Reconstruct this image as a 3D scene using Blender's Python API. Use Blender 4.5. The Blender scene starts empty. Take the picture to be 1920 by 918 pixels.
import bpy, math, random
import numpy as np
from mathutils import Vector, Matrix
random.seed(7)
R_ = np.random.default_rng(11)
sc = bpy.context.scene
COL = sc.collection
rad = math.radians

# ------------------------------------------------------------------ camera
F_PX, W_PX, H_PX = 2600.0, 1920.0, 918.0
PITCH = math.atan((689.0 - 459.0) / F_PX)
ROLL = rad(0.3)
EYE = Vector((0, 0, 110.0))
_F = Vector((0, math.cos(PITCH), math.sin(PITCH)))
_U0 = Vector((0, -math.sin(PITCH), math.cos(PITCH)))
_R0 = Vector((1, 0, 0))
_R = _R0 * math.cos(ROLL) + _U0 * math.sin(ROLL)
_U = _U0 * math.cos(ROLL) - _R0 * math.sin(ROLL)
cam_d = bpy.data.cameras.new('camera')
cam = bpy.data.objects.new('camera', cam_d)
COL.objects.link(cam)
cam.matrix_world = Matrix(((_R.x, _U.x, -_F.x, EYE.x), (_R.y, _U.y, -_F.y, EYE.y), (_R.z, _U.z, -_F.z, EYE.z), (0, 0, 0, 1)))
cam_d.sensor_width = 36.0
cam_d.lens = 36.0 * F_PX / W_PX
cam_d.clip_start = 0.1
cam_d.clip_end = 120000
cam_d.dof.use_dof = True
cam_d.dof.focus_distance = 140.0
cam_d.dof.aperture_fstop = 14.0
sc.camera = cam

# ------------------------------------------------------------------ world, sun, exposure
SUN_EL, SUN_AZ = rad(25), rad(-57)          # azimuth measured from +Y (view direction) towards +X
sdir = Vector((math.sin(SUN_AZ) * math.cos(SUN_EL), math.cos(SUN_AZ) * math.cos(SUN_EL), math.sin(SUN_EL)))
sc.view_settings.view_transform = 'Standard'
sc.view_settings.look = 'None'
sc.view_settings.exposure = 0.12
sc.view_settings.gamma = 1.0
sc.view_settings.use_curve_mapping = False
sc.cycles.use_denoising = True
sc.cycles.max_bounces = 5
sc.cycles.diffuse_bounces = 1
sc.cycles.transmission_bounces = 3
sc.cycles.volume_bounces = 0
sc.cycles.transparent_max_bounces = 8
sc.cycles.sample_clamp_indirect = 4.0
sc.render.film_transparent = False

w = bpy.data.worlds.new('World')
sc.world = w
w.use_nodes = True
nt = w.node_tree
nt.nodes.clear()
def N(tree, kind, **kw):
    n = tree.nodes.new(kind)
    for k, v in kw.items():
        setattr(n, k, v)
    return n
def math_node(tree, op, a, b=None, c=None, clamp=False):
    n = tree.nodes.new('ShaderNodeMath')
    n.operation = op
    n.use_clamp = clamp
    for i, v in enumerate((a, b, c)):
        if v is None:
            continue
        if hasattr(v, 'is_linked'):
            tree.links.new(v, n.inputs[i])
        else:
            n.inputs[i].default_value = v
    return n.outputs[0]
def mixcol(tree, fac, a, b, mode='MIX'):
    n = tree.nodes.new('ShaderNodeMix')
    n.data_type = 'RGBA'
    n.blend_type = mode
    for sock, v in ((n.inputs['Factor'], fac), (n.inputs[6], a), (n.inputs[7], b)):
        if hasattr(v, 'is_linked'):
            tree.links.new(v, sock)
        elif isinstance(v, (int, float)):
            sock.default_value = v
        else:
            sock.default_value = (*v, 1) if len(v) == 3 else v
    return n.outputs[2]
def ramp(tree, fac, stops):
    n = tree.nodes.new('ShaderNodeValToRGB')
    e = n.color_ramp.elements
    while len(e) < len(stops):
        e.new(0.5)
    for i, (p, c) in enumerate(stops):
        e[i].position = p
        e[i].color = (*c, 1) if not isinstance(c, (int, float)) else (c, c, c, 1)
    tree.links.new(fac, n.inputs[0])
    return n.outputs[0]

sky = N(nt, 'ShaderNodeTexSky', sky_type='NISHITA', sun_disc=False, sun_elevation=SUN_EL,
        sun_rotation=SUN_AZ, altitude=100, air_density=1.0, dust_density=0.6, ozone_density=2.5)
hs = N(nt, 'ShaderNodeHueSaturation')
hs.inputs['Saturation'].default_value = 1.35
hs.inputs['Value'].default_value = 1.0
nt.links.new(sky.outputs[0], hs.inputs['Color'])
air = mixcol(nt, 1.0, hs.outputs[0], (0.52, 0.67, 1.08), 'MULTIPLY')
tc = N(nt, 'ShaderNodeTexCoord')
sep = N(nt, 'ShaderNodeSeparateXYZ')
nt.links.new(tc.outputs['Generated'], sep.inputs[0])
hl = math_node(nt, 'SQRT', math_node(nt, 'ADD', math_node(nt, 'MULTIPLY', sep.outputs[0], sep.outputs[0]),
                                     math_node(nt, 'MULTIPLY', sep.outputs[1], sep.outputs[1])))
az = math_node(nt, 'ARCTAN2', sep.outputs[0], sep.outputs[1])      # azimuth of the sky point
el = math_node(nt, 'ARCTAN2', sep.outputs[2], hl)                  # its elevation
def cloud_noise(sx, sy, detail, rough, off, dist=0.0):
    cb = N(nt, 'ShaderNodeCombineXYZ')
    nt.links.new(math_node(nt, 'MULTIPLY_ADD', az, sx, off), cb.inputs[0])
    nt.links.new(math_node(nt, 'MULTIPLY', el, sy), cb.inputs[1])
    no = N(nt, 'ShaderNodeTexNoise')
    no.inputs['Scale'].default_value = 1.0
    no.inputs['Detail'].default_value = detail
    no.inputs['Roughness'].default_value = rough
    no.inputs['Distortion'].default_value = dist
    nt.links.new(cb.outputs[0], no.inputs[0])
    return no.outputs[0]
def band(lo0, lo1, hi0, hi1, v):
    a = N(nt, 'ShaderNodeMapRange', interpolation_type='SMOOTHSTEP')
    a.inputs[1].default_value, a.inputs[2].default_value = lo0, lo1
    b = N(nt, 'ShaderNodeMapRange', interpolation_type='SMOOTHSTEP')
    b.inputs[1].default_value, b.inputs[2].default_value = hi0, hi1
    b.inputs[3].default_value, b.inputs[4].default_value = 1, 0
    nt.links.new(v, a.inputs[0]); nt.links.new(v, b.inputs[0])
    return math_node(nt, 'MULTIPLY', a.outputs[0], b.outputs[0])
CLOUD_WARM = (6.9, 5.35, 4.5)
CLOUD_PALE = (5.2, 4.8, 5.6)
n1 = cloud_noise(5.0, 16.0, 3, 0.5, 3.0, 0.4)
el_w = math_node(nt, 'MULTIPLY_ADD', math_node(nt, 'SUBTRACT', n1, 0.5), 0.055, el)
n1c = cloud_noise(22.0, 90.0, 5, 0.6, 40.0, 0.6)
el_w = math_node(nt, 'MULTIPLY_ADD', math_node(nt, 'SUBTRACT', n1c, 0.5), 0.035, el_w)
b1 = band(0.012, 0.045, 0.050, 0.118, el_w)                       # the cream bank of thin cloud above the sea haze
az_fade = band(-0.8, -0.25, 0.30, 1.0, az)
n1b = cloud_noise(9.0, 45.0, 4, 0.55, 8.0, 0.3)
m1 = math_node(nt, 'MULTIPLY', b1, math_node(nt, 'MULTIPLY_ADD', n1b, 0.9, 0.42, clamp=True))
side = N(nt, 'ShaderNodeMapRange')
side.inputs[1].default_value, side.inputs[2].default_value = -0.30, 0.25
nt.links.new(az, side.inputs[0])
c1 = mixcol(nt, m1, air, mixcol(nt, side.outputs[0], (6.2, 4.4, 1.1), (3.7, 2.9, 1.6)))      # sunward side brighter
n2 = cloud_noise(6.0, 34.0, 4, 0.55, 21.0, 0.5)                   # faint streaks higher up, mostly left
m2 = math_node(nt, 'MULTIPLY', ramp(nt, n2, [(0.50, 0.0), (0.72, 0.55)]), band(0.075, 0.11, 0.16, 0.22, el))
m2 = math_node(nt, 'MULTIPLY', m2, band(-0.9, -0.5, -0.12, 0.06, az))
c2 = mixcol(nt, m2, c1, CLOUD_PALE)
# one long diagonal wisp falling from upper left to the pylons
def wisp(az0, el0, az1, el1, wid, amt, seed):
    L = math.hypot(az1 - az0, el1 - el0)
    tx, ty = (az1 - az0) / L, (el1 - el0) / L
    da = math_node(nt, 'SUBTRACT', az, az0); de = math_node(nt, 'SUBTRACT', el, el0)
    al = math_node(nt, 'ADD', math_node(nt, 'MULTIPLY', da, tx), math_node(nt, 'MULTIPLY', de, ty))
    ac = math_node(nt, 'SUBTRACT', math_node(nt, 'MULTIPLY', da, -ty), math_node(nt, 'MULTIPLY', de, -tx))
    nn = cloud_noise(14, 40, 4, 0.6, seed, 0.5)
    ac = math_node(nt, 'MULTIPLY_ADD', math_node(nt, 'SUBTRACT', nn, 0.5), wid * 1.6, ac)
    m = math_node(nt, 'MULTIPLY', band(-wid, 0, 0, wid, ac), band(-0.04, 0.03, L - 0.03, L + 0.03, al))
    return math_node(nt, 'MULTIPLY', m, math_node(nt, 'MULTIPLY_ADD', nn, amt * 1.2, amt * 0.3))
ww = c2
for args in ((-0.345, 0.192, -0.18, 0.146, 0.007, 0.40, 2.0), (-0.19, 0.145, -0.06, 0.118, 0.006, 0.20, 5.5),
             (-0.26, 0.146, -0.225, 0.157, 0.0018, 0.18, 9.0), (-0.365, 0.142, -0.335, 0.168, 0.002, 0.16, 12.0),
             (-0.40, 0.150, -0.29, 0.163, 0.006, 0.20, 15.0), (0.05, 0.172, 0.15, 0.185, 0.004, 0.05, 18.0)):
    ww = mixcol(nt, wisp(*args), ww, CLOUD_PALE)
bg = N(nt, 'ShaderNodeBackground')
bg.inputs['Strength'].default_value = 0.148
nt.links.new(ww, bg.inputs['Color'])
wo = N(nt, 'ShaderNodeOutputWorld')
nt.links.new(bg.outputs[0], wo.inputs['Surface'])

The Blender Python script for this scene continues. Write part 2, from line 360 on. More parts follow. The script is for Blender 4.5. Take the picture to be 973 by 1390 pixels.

Short problem: Quote the listing word for word from its first line through the line in which "sc.render.film_transparent = False" appears.

Result:
Reconstruct this image as a 3D scene using Blender's Python API. Use Blender 4.5. The Blender scene starts empty. Take the picture to be 1920 by 918 pixels.
import bpy, math, random
import numpy as np
from mathutils import Vector, Matrix
random.seed(7)
R_ = np.random.default_rng(11)
sc = bpy.context.scene
COL = sc.collection
rad = math.radians

# ------------------------------------------------------------------ camera
F_PX, W_PX, H_PX = 2600.0, 1920.0, 918.0
PITCH = math.atan((689.0 - 459.0) / F_PX)
ROLL = rad(0.3)
EYE = Vector((0, 0, 110.0))
_F = Vector((0, math.cos(PITCH), math.sin(PITCH)))
_U0 = Vector((0, -math.sin(PITCH), math.cos(PITCH)))
_R0 = Vector((1, 0, 0))
_R = _R0 * math.cos(ROLL) + _U0 * math.sin(ROLL)
_U = _U0 * math.cos(ROLL) - _R0 * math.sin(ROLL)
cam_d = bpy.data.cameras.new('camera')
cam = bpy.data.objects.new('camera', cam_d)
COL.objects.link(cam)
cam.matrix_world = Matrix(((_R.x, _U.x, -_F.x, EYE.x), (_R.y, _U.y, -_F.y, EYE.y), (_R.z, _U.z, -_F.z, EYE.z), (0, 0, 0, 1)))
cam_d.sensor_width = 36.0
cam_d.lens = 36.0 * F_PX / W_PX
cam_d.clip_start = 0.1
cam_d.clip_end = 120000
cam_d.dof.use_dof = True
cam_d.dof.focus_distance = 140.0
cam_d.dof.aperture_fstop = 14.0
sc.camera = cam

# ------------------------------------------------------------------ world, sun, exposure
SUN_EL, SUN_AZ = rad(25), rad(-57)          # azimuth measured from +Y (view direction) towards +X
sdir = Vector((math.sin(SUN_AZ) * math.cos(SUN_EL), math.cos(SUN_AZ) * math.cos(SUN_EL), math.sin(SUN_EL)))
sc.view_settings.view_transform = 'Standard'
sc.view_settings.look = 'None'
sc.view_settings.exposure = 0.12
sc.view_settings.gamma = 1.0
sc.view_settings.use_curve_mapping = False
sc.cycles.use_denoising = True
sc.cycles.max_bounces = 5
sc.cycles.diffuse_bounces = 1
sc.cycles.transmission_bounces = 3
sc.cycles.volume_bounces = 0
sc.cycles.transparent_max_bounces = 8
sc.cycles.sample_clamp_indirect = 4.0
sc.render.film_transparent = False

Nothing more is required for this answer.